I had negotiated a driver outside the hotel complex on Friday evening and - true to his word - young Ngurah was at the hotel front lobby at 8am sharp. And boy, did he ever have questions! His dream is to move to LA and make lots of money so his questions centered around life in America (he couldn't seem to grasp that Canada was a separate country).
Okay, so Hinduism permeates life here. The second overall impression is that traffic makes getting anywhere painful. And I mean PAINFUL. There doesnt seem to be much of a highway existence. Getting from place to place means driving the urban, narrow, crowded streets from town to town. And one town simply melds into the next.
Ubud is a major city two hours north of Nua Dusa (the beach resort area). It's a town filled with artisans of every type and their stores line the streets, mile after mile: paintings, Hindu carvings in stone and wood, furniture, etc. We arrived at Ubud's Sacred Monkey Forest Sanctuary at 10am and, just as Ngarah promised, the park was filled with monkeys (grey haired and greedy long tailed Balinese macaques) and temples. Quite the place!
From there it was on to see the most amazing terraced rice fields we have ever seen. The pics speak for themselves. The Balinese plant three rice crops every year.
Next, it was on to a coffee plantation to see how the luwak helps produce the richest coffee bean in the world! Here's a luwak:The little guys are picky: they only select the best beans, digest them, poop them out (sorry!), and then the pooped out beans are roasted (these are they!!):I had a cup of the stuff (the beans sell for $50 per 100g) - an interesting flavour indeed! We also sampled a number of other coffees - yes, all these were presented to us!
Temples are everywhere. And tiny shrines are everywhere. And people set food offerings all over the sidewalks - everywhere!! - three times a day. So one needn't go far to experience a temple. But Ngarah took us to one of the more major complexes southeast of Ubud. We had to adorn sarongs to enter.
Pam had fun trying out the musical instruments used for ceremonies.
This isn't related to anything, except to show something local that is bizarre... All along the streets, shops well bottles of gasoline! Can you imagine that happening in Canada?!
By the time we were finished at the temple, it was 1pm.

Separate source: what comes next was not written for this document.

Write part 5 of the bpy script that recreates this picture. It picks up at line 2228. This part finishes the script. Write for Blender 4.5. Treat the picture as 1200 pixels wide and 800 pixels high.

And the noise and traffic and incense of Bali were making us long for the beach at the Melia. After all, Bali is our end-of-vacation rest spot. So we felt we had gotten a good sense of life here and headed back to the hotel. By 2pm we said good bye to Ngarah, wished him all the best with his LA dreams, and hit the beach and pool until 5pm. Sitting on the beach, we were surprised to see a long Hindu procession coming to perform a ceremony at a small beachfront temple.
Dinner was at one of the hotel's restaurants. Following dinner, we took in a short cultural show which showed some of Bali's great costumes and told stories to traditional music which we couldn't figure out for the life of us!! Fun to see, nonetheless.
And so ended our last full day of vacation. The long trip home starts on Sunday.